Wednesday, October 26, 2011

Wordless Wednesday / The Chair Today

Monday, October 24, 2011

In Which I Organize My Vintage Tea Stash

A few days ago, I attempted to be ruthless with my (admittedly ridiculously) large stash of tea.  Much of it should probably be consider 'vintage." But unlike wine or Beatles memorabilia, vintage tea is likely not so good. 

Note I said "attempted" up there.  I did discard quite a bit, but there was much I chose to keep.  What I did do was switch the tea from higgledy-piggledy stacks in a 2-shelf cabinet into more orderly single file line-ups in a 3-shelf cabinet.

Here's a picture of the 2-shelf tea cabinet as it was in 2006 (and yes, it looked much the same in 2011!) when I used for an Illustration Friday project:

and here is the tea, a bit more organized:

Doesn't look much different and what's the big deal? Why write a post about this?  

Well, tea is a big deal to me. It's an important part of my daily life, my self-care. Tea is good for me in many ways, both for the physical health benefits, and for the emotional/spiritual benefits of ritual. Sitting down with a nice hot cup of tea is soothing and de-stressing. The motions of tea-making (especially when loose leaf tea and a tea pot are involved) can be calming, almost meditative.

So to have my tea cabinet in order is a big deal.  Most of the tea I kept was Republic of Tea in their nice little cannisters.  My hope is that the tight-fitting lids have kept the tea fresher than the tea in bags in cardboard boxes, most of which I discarded.

And I've decided to make an effort to use that old vintage tea. Now that I can actually see what I have, I'm choosing a Tea of the Day to have for at least one of my several cups. 

Sometimes the Tea of the Day becomes the Tea of Several Days.  I have been enjoying this one very, very much:

So I think this is worthy of a  post  because organizing my tea stash gave me a message about organizing what is most important to my life- when those parts of my life are in order, they are fulfilling in ways that make easier to deal with and let go of the things that aren't really important.

(In the interests of full clutter disclosure, I must note that I still have a great deal of tea in my basement pantry and on the counter in my kitchen, though all those are much newer teas of which I partake with regularity and which have less likelihood of becoming vintage.)

Thursday, October 13, 2011

Declaring Email Bankruptcy

Today I want to write about what Leo Babauta of ZenHabits calls ‘declaring email bankruptcy’ :
freeing one’s self from the mountain of unread or unanswered email debt that so easily accumulates.

You clear your inbox in one decisive move,  by archiving or deleting EVERYTHING. 

The mail isn’t really gone if you archive, it’s just not in your inbox anymore.   It’s kind of the equivalent of self-storage - not a good idea when you are dealing with physical Stuff, but not a bad idea when dealing with email.

It was very exciting to hit that button that archived well over 3,000 emails on gmail.
And it was more exciting to delete the 1,000+ emails in my AOL account. 

Deleting is truly letting go.
However, I’m glad I archived the gmail, as I have needed to retrieve a couple of things at that mailbox over the last couple of weeks.  But if I hadn’t, it wouldn’t have been disastrous - just more time-consuming to gather the information I needed.

It has been well over a month since I declared email bankruptcy.

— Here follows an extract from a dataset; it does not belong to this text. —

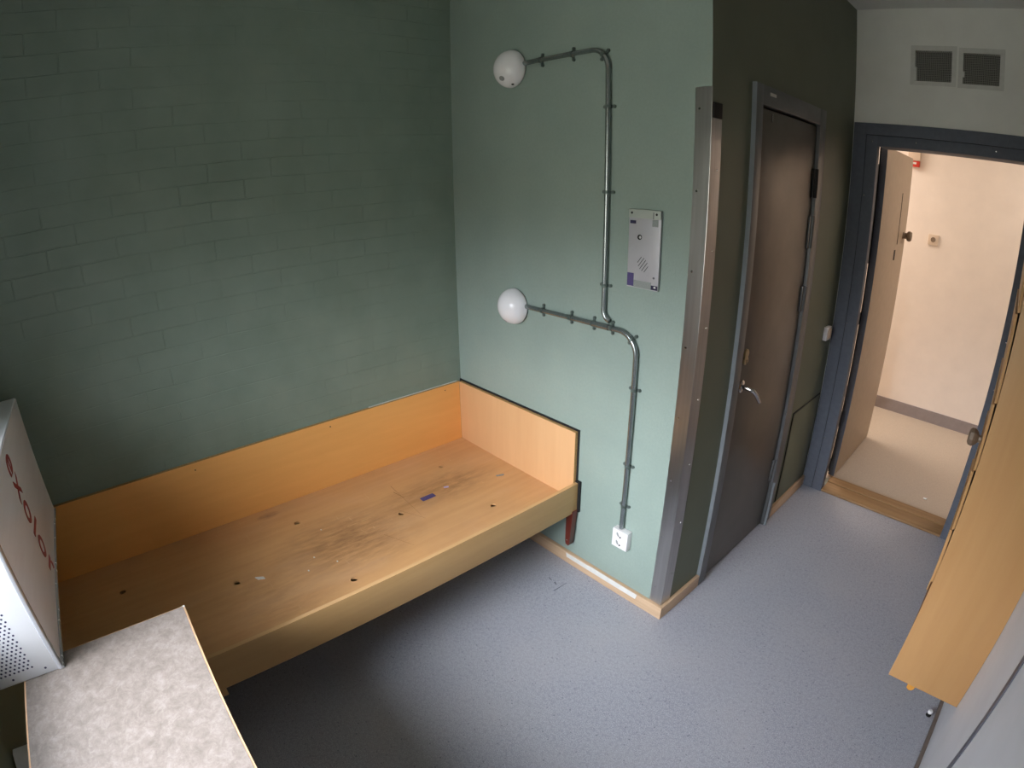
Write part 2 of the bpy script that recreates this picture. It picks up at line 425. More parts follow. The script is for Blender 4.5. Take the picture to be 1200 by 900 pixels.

Right now, there are 0 emails in my AOL inbox, and 2 emails in my gmail - both the latter have been read, but need to stick around a bit as reminders for things that need to be done.

In order to maintain this blessedly minimal inbox, I have:

--steadily unsubscribed from dozens of things, keeping less than 10
--been consistent in quickly handling all the email that does come in
  Read or delete? is the first question I ask for each one.
  If I read it,  my next choice is between these actions:
    --answer now if  at all possible /save for later answering
    --file with an appropriate label in one of my google sidebar files or file in the general archive

98% of mail leaves my inbox, the other 2% sticks around until I take whatever action it required. I review those stick-arounds often and make sure to deal with them in a timely fashion.

The result of this cyber decluttering is very satisfying and I’ve extended it to the way I keep my computer desktop and files. Since I got a new computer last month, it has been very easy to start off with a clean slate. All my files from my old computer are in one file, sort of the equivalent of my email archive.  I am slowly pulling out what I need, and handling it in a much more organized fashion.  I have very little on my desktop these days.

An important part of both decluttering the mailbox and the computer is finding a way that works for you to maintain the lack of e-clutter.
Limit what comes in.
Find the simplest way to deal with what does come in.
Deal with it regularly.

Hmmmm….exactly what works with physical clutter as well!